● **WHAT TO DO**: Count every line that has the word "part" in it; give no more than the number.

Scene script records:
==================================================

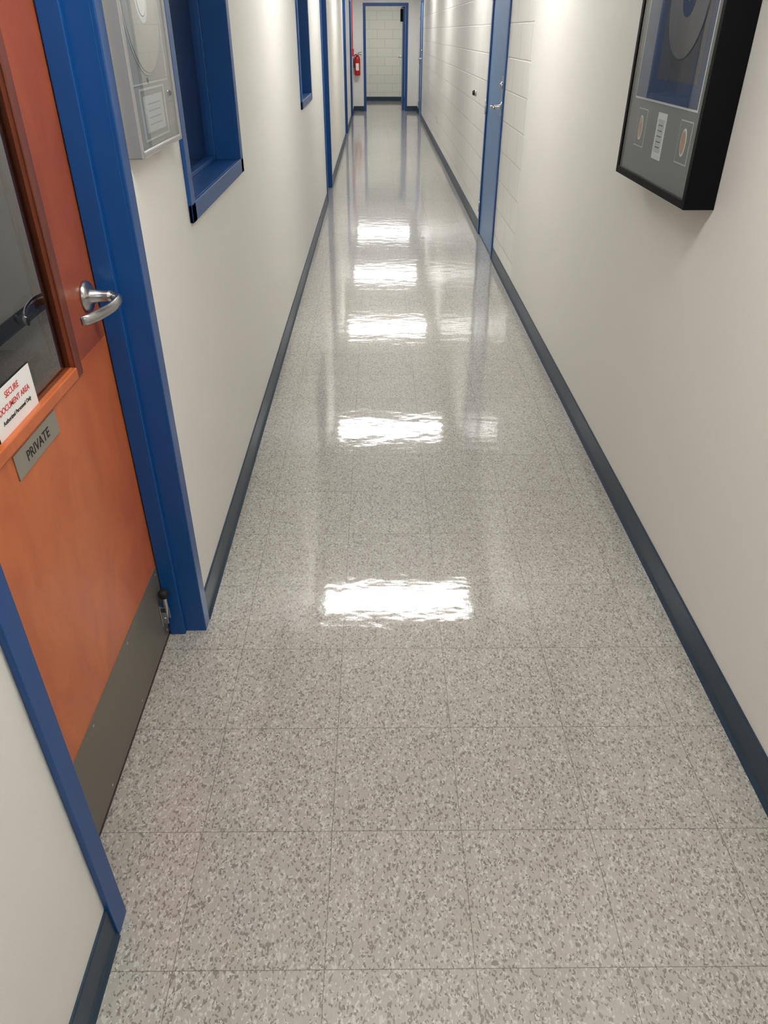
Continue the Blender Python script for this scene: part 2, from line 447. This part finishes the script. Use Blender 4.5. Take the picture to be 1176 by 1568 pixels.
ps = empty('private_sign')
B().box('plate', DX0 + 0.0002, DX0 + 0.0025, 1.150, 1.350, 0.889, 0.939).done('plate', ps, 0.0008)
text('lettering', 'PRIVATE', 0.029, (DX0 + 0.0029, 1.249, 0.914), (0, 1, 0), (0, 0, 1), 'ink', ps)
sg = empty('secure_area_sign')
dz = -0.006
b = B(); b.box('ink', -0.6677, -0.6670, 1.146, 1.321, 0.969 + dz, 1.059 + dz); b.box('paper', -0.6670, -0.6664, 1.1485, 1.3185, 0.9715 + dz, 1.0565 + dz); b.done('placard', sg)
for i, (tx, sz, zz, kk) in enumerate((('SECURE', 0.0165, 1.040, 'redink'), ('DOCUMENT AREA', 0.0155, 1.019, 'redink'), ('Authorized Personnel Only', 0.0108, 0.998, 'ink'))):
    text('text_line_%d' % (i + 1), tx, sz, (-0.6660, 1.2335, zz + dz), (0, 1, 0), (0, 0, 1), kk, sg, 0.0001)

# ---------------- left windows
def window(name, y0, y1, z0, z1):
    e = empty(name)
    b = B(); jambs(b, 'blue', XL, 1, y0, y1, z0, z1, 0.150, 0.085, 0.12, True); b.done('frame', e, 0.0025)
    b = B(); b.box('navy', -0.687, -0.683, y0 + 0.012, y1 - 0.012, z0 + 0.012, z1 - 0.012); b.done('shade', e)
    b = B(); b.box('glass', -0.664, -0.660, y0 + 0.028, y1 - 0.028, z0 + 0.028, z1 - 0.028); b.done('glass_pane', e)
    return e
window('window_1', 2.325, 3.224, 1.14, 2.05)
window('window_2', 6.10, 6.99, 1.14, 2.05)

# ---------------- further blue doors
def blue_door(name, W, s, y0, y1, recess, klev, kframe, kleaf, hinge_y=None, ldir=1):
    e = empty(name)
    b = B(); jambs(b, kframe, W, s, y0, y1, 0, 2.10, 0.148, recess + (0.048 if recess < 0.03 else -0.04), recess + (0.085 if recess < 0.03 else -0.004)); b.done('frame', e, 0.0025)
    fx = W - s*recess
    ya, yb = y0 + 0.015, y1 - 0.015
    B().box(kleaf, fx, fx - s*0.044, ya, yb, 0.012, 2.085).done('leaf', e, 0.001)
    b = B(); lever(b, 'chrome', fx, klev, 1.10, s, ldir, 0.13)
    b.box('chrome', fx + s*0.0005, fx + s*0.006, klev - 0.03, klev + 0.03, 1.04, 1.30)
    b.lathe('chrome', (fx + s*0.006, klev, 1.24), 'X', [(0.024, 0), (0.024, s*0.012), (0.014, s*0.016), (0.012, s*0.022)], 24)
    b.done('lever_handle', e)
    if hinge_y is not None:
        b = B()
        for z in (0.25, 1.04, 1.84):
            b.cyl('chrome', (W + s*0.016, hinge_y, z - 0.055), 'Z', 0.008, 0.11, 12)
            b.box('chrome', W + s*0.0125, W + s*0.0145, hinge_y - 0.012, hinge_y + 0.012, z - 0.05, z + 0.05)
        b.done('hinges', e)
    return e
blue_door('door_2', XR, -1, 6.24, 7.12, 0.0, 6.30, 'blue', 'bluel', 7.115, 1)
blue_door('door_3', XL, 1, 8.66, 9.54, 0.10, 8.77, 'blue', 'blue')
blue_door('door_4', XL, 1, 14.3, 15.2, 0.10, 14.4, 'blue', 'blue')
blue_door('door_5', XL, 1, 17.6, 18.5, 0.10, 17.7, 'blue', 'blue')
blue_door('door_6', XR, -1, 17.9, 18.8, 0.0, 18.0, 'blue', 'bluel', 18.79, 1)

# ---------------- end opening with open door
e = empty('door_7')
b = B()
for xa, xb in ((EX0 - 0.045, EX0 + 0.012), (EX1 - 0.012, EX1 + 0.045)):
    b.box('blue', xa, xb, YE - 0.012, YE - 0.0005, 0, EZ + 0.045)
b.box('blue', EX0 + 0.012, EX1 - 0.012, YE - 0.012, YE - 0.0005, EZ - 0.012, EZ + 0.045)
b.box('blue', EX0 + 0.001, EX0 + 0.014, YE - 0.001, YE + 0.155, 0, EZ - 0.001)
b.box('blue', EX1 - 0.014, EX1 - 0.001, YE - 0.001, YE + 0.155, 0, EZ - 0.001)
b.box('blue', EX0 + 0.014, EX1 - 0.014, YE - 0.001, YE + 0.155, EZ - 0.014, EZ - 0.001)
b.done('frame', e, 0.0025)
B().box('blue', EX1 - 0.062, EX1 - 0.018, YE + 0.17, YE + 1.04, 0.012, EZ - 0.02).done('leaf', e)
b = B(); lever(b, 'chrome', EX1 - 0.062, YE + 0.97, 1.07, -1, -1); b.done('lever_handle', e)
b = B(); b.box('black', EX1 - 0.122, EX1 - 0.063, YE + 0.22, YE + 0.50, EZ - 0.30, EZ - 0.06)
b.sweep('black', [(EX1 - 0.09, YE + 0.35, EZ - 0.05), (EX1 - 0.10, YE + 0.25, EZ - 0.04), (EX1 - 0.05, YE + 0.165, EZ - 0.02)], 0.008, 0.008)
b.done('door_closer', e, 0.004)

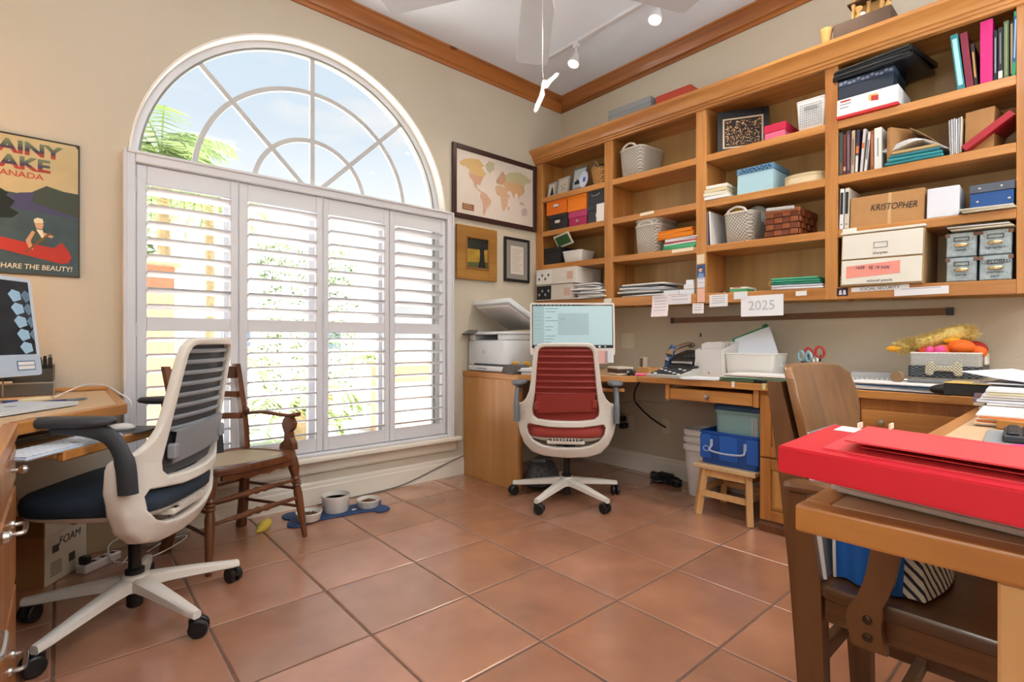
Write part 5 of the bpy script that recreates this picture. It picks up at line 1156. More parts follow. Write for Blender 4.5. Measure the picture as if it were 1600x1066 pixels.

==================================================

● **SOLUTION TO THIS TASK**: 2